With the infrastructure in place, success has begotten more success. The class of 1978 holds a yearly golf tournament to raise money for the marketing program. Broadway star and Beaverton High School alum Shoshana Bean held two benefit concerts at the school.

“I don’t know how to put on a concert,” says Erwin, “but I had the support and community to say yes and pull it off.”

The activity caught the attention of Accenture. The global tech consulting firm opened an office in the nearby Tanasbourne neighborhood in 2017 and was looking for a high school in need. Impressed with Erwin’s “bold vision,” it signed up to support the school with money, time and expertise.

“Accenture’s support of Beaverton High School represents our strong commitment to corporate citizenship, [to] volunteerism and to supporting the local communities we call home,” says Bob Berkey, Accenture’s Portland office lead, via email.

ProfileJEK 6212The stadium plaza gets a facelift with Success Fund dollars.
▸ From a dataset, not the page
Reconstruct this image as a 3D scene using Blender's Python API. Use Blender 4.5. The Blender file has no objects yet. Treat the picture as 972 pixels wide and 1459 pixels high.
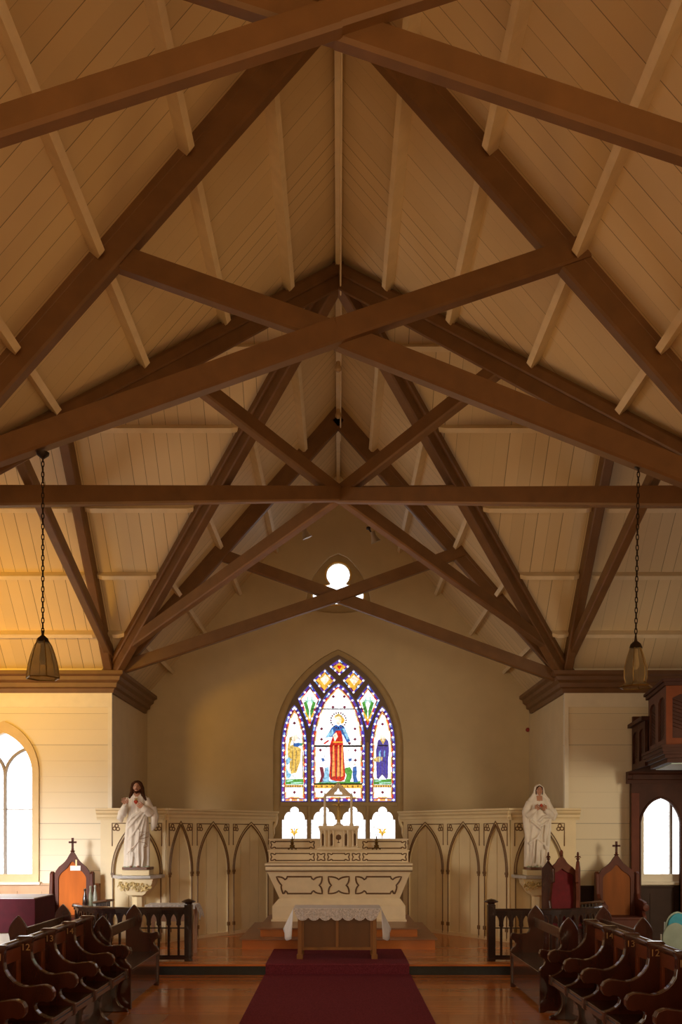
import bpy, bmesh, math, random
from mathutils import Vector, Matrix
random.seed(7)
C = bpy.context.scene.collection
SC = bpy.context.scene
PI = math.pi

# ---------------------------------------------------------------- camera
F = 1287.0                                   # focal length in pixels of the 972x1459 frame
EYE = 2.0
cam = bpy.data.cameras.new('camera'); camo = bpy.data.objects.new('camera', cam); C.objects.link(camo)
cam.sensor_fit = 'VERTICAL'; cam.sensor_height = 36.0; cam.sensor_width = 24.0
cam.lens = F / 1459 * 36.0
cam.shift_y = (1187 - 729.5) / 1459
cam.shift_x = 4.0 / 1459
cam.clip_start = 0.05; cam.clip_end = 100
camo.location = (0, 0, EYE); camo.rotation_euler = (PI/2, 0, 0)
SC.camera = camo

# ---------------------------------------------------------------- world, lights, exposure
w = bpy.data.worlds.new('daylight'); SC.world = w; w.use_nodes = True
w.node_tree.nodes['Background'].inputs[0].default_value = (0.9, 0.95, 1.0, 1)
w.node_tree.nodes['Background'].inputs[1].default_value = 1.0
SC.view_settings.view_transform = 'Standard'; SC.view_settings.look = 'None'
SC.view_settings.gamma = 1.0; SC.view_settings.use_curve_mapping = False
SC.view_settings.exposure = 0.0

def area(name, loc, target, sx, sy, power, col, spread=180):
    l = bpy.data.lights.new(name, 'AREA'); l.shape = 'RECTANGLE'; l.size = sx; l.size_y = sy
    l.energy = power; l.color = col; l.spread = math.radians(spread)
    o = bpy.data.objects.new(name, l); C.objects.link(o); o.location = loc
    d = Vector(target) - Vector(loc); o.rotation_euler = d.to_track_quat('-Z', 'Y').to_euler()
    return o
area('window_light_left', (-6.3, 7.86, 2.2), (-4.9, 15.5, 0.2), 1.1, 1.6, 52, (1.0, 0.97, 0.95), 38)
area('window_light_right', (6.5, 7.86, 2.4), (4.6, 15.5, 0.9), 1.1, 1.6, 38, (1.0, 0.80, 0.50), 80)
area('amber_window_light_left', (-6.4, 7.90, 4.3), (-6.2, 15.5, 5.1), 1.3, 0.8, 50, (1.0, 0.50, 0.015), 54)  # added amber lamp, source unseen, gilds the upper left wall and ceiling
area('nave_window_light_left', (-3.7, 2.0, 2.6), (1.5, 6.0, 6.0), 6.0, 1.6, 74, (1.0, 0.65, 0.27))  # added warm bounce for the nave ceiling, no window built here
area('nave_window_light_right', (3.7, 2.0, 2.6), (-1.5, 6.0, 6.0), 6.0, 1.6, 108, (1.0, 0.66, 0.29))  # right-hand partner of the added ceiling bounce
area('west_window_light', (0, -5.6, 3.4), (0, 12, 3.0), 3.2, 3.6, 165, (1.0, 0.66, 0.31))  # added fill behind the camera for surfaces facing it
area('crossing_bounce_light', (0, 11.2, 2.9), (0, 11.6, 9), 4.5, 3.0, 52, (1.0, 0.60, 0.22))
area('chancel_side_light', (-8.2, 12.0, 2.6), (2, 15.0, 1.3), 1.8, 2.2, 46, (1.0, 0.87, 0.64), 110)

# ---------------------------------------------------------------- materials
MATS = {}
def nodes_mat(name):
    m = bpy.data.materials.new(name); m.use_nodes = True
    nt = m.node_tree; b = nt.nodes['Principled BSDF']
    return m, nt, b
def mat(name, col, rough=0.5, metal=0.0, var=0.12, scale=6.0, stretch=(1, 1, 1), bump=0.0, spec=0.5, coat=0.0):
    if name in MATS: return MATS[name]
    m, nt, b = nodes_mat(name); N = nt.nodes; L = nt.links
    tc = N.new('ShaderNodeTexCoord'); mp = N.new('ShaderNodeMapping'); mp.inputs['Scale'].default_value = stretch
    no = N.new('ShaderNodeTexNoise'); no.inputs['Scale'].default_value = scale; no.inputs['Detail'].default_value = 5
    L.new(tc.outputs['Object'], mp.inputs[0]); L.new(mp.outputs[0], no.inputs[0])
    cr = N.new('ShaderNodeValToRGB')
    cr.color_ramp.elements[0].position = 0.3; cr.color_ramp.elements[1].position = 0.7
    cr.color_ramp.elements[0].color = tuple(c * (1 - var) for c in col) + (1,)
    cr.color_ramp.elements[1].color = tuple(min(1, c * (1 + var)) for c in col) + (1,)
    L.new(no.outputs[0], cr.inputs[0]); L.new(cr.outputs[0], b.inputs['Base Color'])
    b.inputs['Roughness'].default_value = rough; b.inputs['Metallic'].default_value = metal
    b.inputs['Specular IOR Level'].default_value = spec; b.inputs['Coat Weight'].default_value = coat
    if bump:
        bp = N.new('ShaderNodeBump'); bp.inputs['Strength'].default_value = bump; bp.inputs['Distance'].default_value = 0.01
        L.new(no.outputs[0], bp.inputs['Height']); L.new(bp.outputs[0], b.inputs['Normal'])
    MATS[name] = m; return m
def boards(name, col, axis, width, rough=0.6, gap=0.035, var=0.08, dark=0.35, coat=0.0, offset=0.0):
    """painted boards, joints every `width` metres along one axis"""
    m, nt, b = nodes_mat(name); N = nt.nodes; L = nt.links
    tc = N.new('ShaderNodeTexCoord'); sp = N.new('ShaderNodeSeparateXYZ'); L.new(tc.outputs['Object'], sp.inputs[0])
    dv = N.new('ShaderNodeMath'); dv.operation = 'MULTIPLY_ADD'; dv.inputs[1].default_value = 1 / width; dv.inputs[2].default_value = 100 + offset
    L.new(sp.outputs[axis], dv.inputs[0])
    fr = N.new('ShaderNodeMath'); fr.operation = 'FRACT'; L.new(dv.outputs[0], fr.inputs[0])
    fl = N.new('ShaderNodeMath'); fl.operation = 'FLOOR'; L.new(dv.outputs[0], fl.inputs[0])
    wn = N.new('ShaderNodeTexWhiteNoise'); wn.noise_dimensions = '1D'; L.new(fl.outputs[0], wn.inputs['W'])
    lt = N.new('ShaderNodeMath'); lt.operation = 'LESS_THAN'
    # joint width differs from joint to joint
    gw = N.new('ShaderNodeMath'); gw.operation = 'MULTIPLY'; gw.inputs[1].default_value = gap * 1.6; L.new(wn.outputs[0], gw.inputs[0])
    L.new(fr.outputs[0], lt.inputs[0]); L.new(gw.outputs[0], lt.inputs[1])
    no = N.new('ShaderNodeTexNoise'); no.inputs['Scale'].default_value = 2.5; no.inputs['Detail'].default_value = 6
    L.new(tc.outputs['Object'], no.inputs[0])
    ad = N.new('ShaderNodeMath'); ad.operation = 'ADD'; L.new(no.outputs[0], ad.inputs[0]); L.new(wn.outputs[0], ad.inputs[1])
    mr = N.new('ShaderNodeMapRange'); mr.inputs[1].default_value = 0.2; mr.inputs[2].default_value = 1.8
    mr.inputs[3].default_value = 1 - var; mr.inputs[4].default_value = 1 + var; L.new(ad.outputs[0], mr.inputs[0])
    mx = N.new('ShaderNodeVectorMath'); mx.operation = 'SCALE'; mx.inputs[0].default_value = col
    L.new(mr.outputs[0], mx.inputs['Scale'])
    mi = N.new('ShaderNodeMix'); mi.data_type = 'RGBA'
    L.new(lt.outputs[0], mi.inputs['Factor']); L.new(mx.outputs[0], mi.inputs['A'])
    mi.inputs['B'].default_value = tuple(c * dark for c in col) + (1,)
    L.new(mi.outputs['Result'], b.inputs['Base Color'])
    bp = N.new('ShaderNodeBump'); bp.inputs['Strength'].default_value = 0.6; bp.inputs['Distance'].default_value = 0.006; bp.invert = True
    L.new(lt.outputs[0], bp.inputs['Height']); L.new(bp.outputs[0], b.inputs['Normal'])
    b.inputs['Roughness'].default_value = rough; b.inputs['Coat Weight'].default_value = coat
    MATS[name] = m; return m
def glow(name, col, strength):
    if name in MATS: return MATS[name]
    m, nt, b = nodes_mat(name); N = nt.nodes; L = nt.links
    tc = N.new('ShaderNodeTexCoord'); no = N.new('ShaderNodeTexNoise'); no.inputs['Scale'].default_value = 22; no.inputs['Detail'].default_value = 3
    L.new(tc.outputs['Object'], no.inputs[0])
    mr = N.new('ShaderNodeMapRange'); mr.inputs[1].default_value = 0.35; mr.inputs[2].default_value = 0.65
    mr.inputs[3].default_value = strength * 0.65; mr.inputs[4].default_value = strength * 1.35
    L.new(no.outputs[0], mr.inputs[0]); L.new(mr.outputs[0], b.inputs['Emission Strength'])
    b.inputs['Emission Color'].default_value = tuple(col) + (1,)
    b.inputs['Base Color'].default_value = tuple(c * 0.1 for c in col) + (1,)
    b.inputs['Roughness'].default_value = 0.3
    MATS[name] = m; return m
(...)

There’s no arguing that the Beaverton High School Success Fund has been effective. And other schools and districts are jumping on the foundation bandwagon. Portland School District recently started the Fund for Portland Public Schools as a vehicle to tap wealthy individual and corporate donors. The Lake Oswego Schools Foundation raised around $1.5 million for the 2014-15 school year.
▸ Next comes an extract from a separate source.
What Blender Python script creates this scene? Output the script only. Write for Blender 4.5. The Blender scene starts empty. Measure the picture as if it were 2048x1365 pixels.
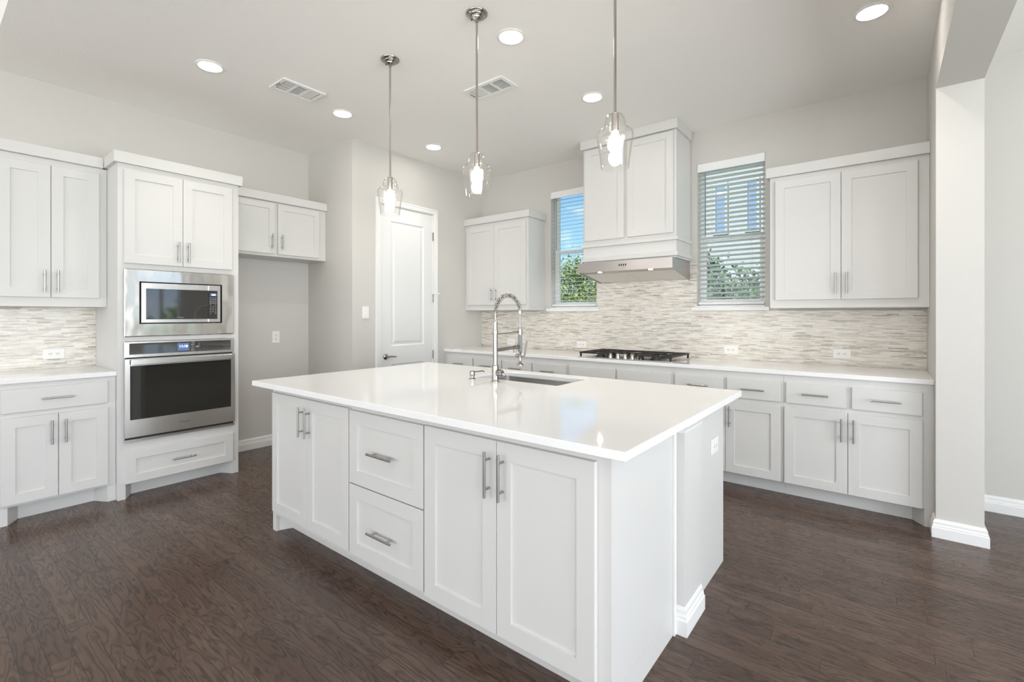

But is this fair? After all, public education is supposed to be a public good, yet most teachers around the district, state and country “live in the land of ‘no.’” Doesn’t asking wealthy donors and private business to prop up public schools call into question the very idea of equity in education?
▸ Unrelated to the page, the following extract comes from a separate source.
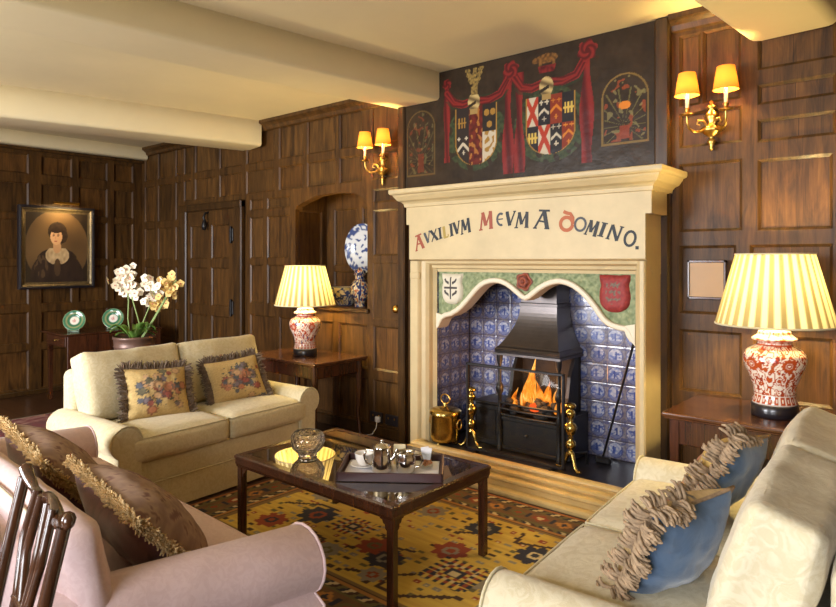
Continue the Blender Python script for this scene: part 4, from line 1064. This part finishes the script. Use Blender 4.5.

“In the absence of state action to adequately fund schools, one can understand why communities would turn to the business community and alumni to boost funding for their schools,” says Juan Carlos Ordóñez, communications director for the Oregon Center for Public Policy, via email. “But this is neither ideal nor equitable, since some communities lack the resources to raise funds this way.”

He suggests closing local tax abatements that translate into fewer school resources rather than appealing to the charitable inclination of local business.

Erwin, however, stands by the approach. “Equitable doesn’t mean equal,” she counters. “It means the resources come to the school and the students in the way that they need them.”

She notes that large private gifts to public schools are nothing new, pointing to nearby Sunset High School receiving a $4.4 million anonymous donation to renovate some athletic fields in 2014. Erwin is also generous with her time, carving out space to meet other school administrators eager to copy her approach.

The fund certainly has the support of the district. “We believe in parent and community partnerships and encourage this kind of engagement,” says Beaverton School District spokesperson Maureen Wheeler.

Wheeler acknowledges that the Beaverton High School Success Fund — which is really a super-charged, highly efficient parent-teacher organization — takes the concept of community engagement about as far as it can go.

Still, she admits that $5 million is not a solution to the “mega-millions-level” funding problems the district has experienced since the passing of Measure 5 almost 30 years ago.

But now, a generation later, Oregonians might see a fix.

The Student Success Act, a historic $1 billion per year tax on business, was passed this legislative session with wide support from business groups. Oregon Business Industry, the state’s largest business lobby, was officially neutral on the policy. Oregon Manufacturers and Commerce, another business lobby, opposes the act but dropped efforts to refer it back to voters as a ballot measure.

Whatever the success of the new legislation, the Beaverton High School Success Fund proves business financing of specific public schools is one part of the solution to filling in the funding gap.